Those who are leaseholders of long leases may find it difficult to find a buyer if the lease is not quite long enough. Leases of less than 70 years remaining on the term are likely to be unacceptable to lenders and therefore saleable. It is also worth considering a lease extension as this is most likely to increase the value of the property.

You are able to approach your landlord for a lease extension by requesting a new lease. In the event that your landlord is unresponsive or simply refuses to grant the extension/new lease without reason, a possible solution to your problem may be found in statute. As a tenant of a long lease, you may have a legal right to request an extension from your landlord by requesting the grant of a new lease.

To be eligible, you must have been the owner of a long lease for at least two years before making a claim. The main qualification for a long lease is if the lease is for more than 21 years when it was originally granted to you. There are other types of long leases which do qualify but you should seek legal advice to ascertain whether your particular lease qualifies.

Prior to taking any steps, however, it is necessary, for the purposes of serving a notice, to be able to identify your landlord and anyone else who may have an interest in the property also. A valuation will be required to determine the value which should be payable for the new lease. You will also need to consider if you want to vary any other terms of the existing lease and put together a proposal. This can be your opportunity to propose terms which will ultimately be more beneficial to you or proceed on the basis that you are happy with the existing terms apart from the length of the lease.

The next step is to serve a notice on your landlord and anyone else with an interest. There are certain statutory requirements which will need to be complied with and legal advice should be sought to ensure the procedures are carried out correctly and you are able to construct a suitable lease proposal.
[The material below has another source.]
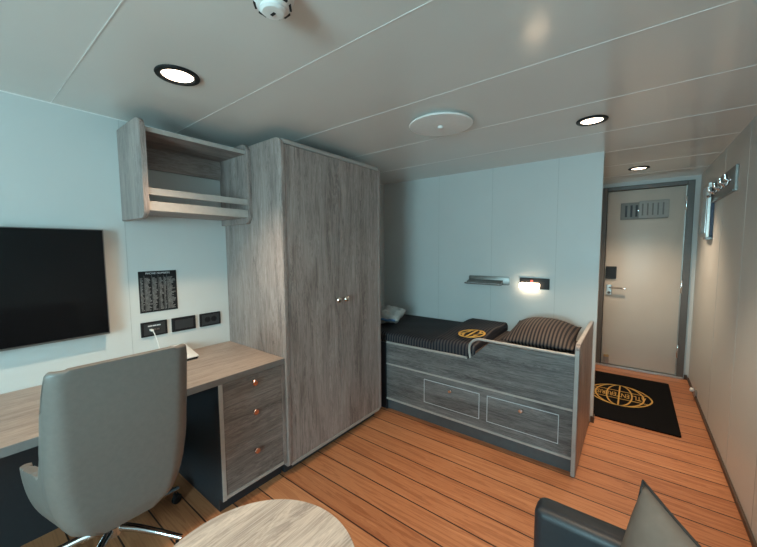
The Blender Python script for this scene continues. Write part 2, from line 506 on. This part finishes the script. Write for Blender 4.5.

The landlord is required to respond to the notice by serving a counter notice to either: accept your claim and grant you a new lease; not accept your claim on the basis that they think you do not qualify for a new lease; or refuse to grant a new lease on the basis that they require the property for redevelopment purposes.

In the event of the second and third option, the landlord will be required to make a court application but the third option will only usually be available if the lease is due to end within five years.

Where your landlord fails to respond or does not follow the correct procedure, you will be able to apply for a court order for the grant of the new lease on the terms proposed by you when serving the initial notice, achieving the lease extension. Even if the landlord does comply with the procedure, there are very limited defences available to him to refuse your request.

As mentioned earlier, not only is a lease extension more attractive to lenders and thus increases saleability but it will also increase the market value of your property resulting in a higher purchase price.

There are, however, cost implications! Where you are considering this option it is likely that a compliant landlord will expect you to cover the cost of the new lease, to provide a deposit and allow access to the property for valuation purposes. This is on top of the premium that you will be expected to pay for the new lease. There are also the court costs associated with putting in place your new lease and even more so, if you are dealing with a non-compliant landlord!

Other rights may also exist and should be explored, especially if you are not the only tenant within a building looking to extend their lease. In this event, collective enfranchisement rights may also be applicable and further legal advice on this area should be sought.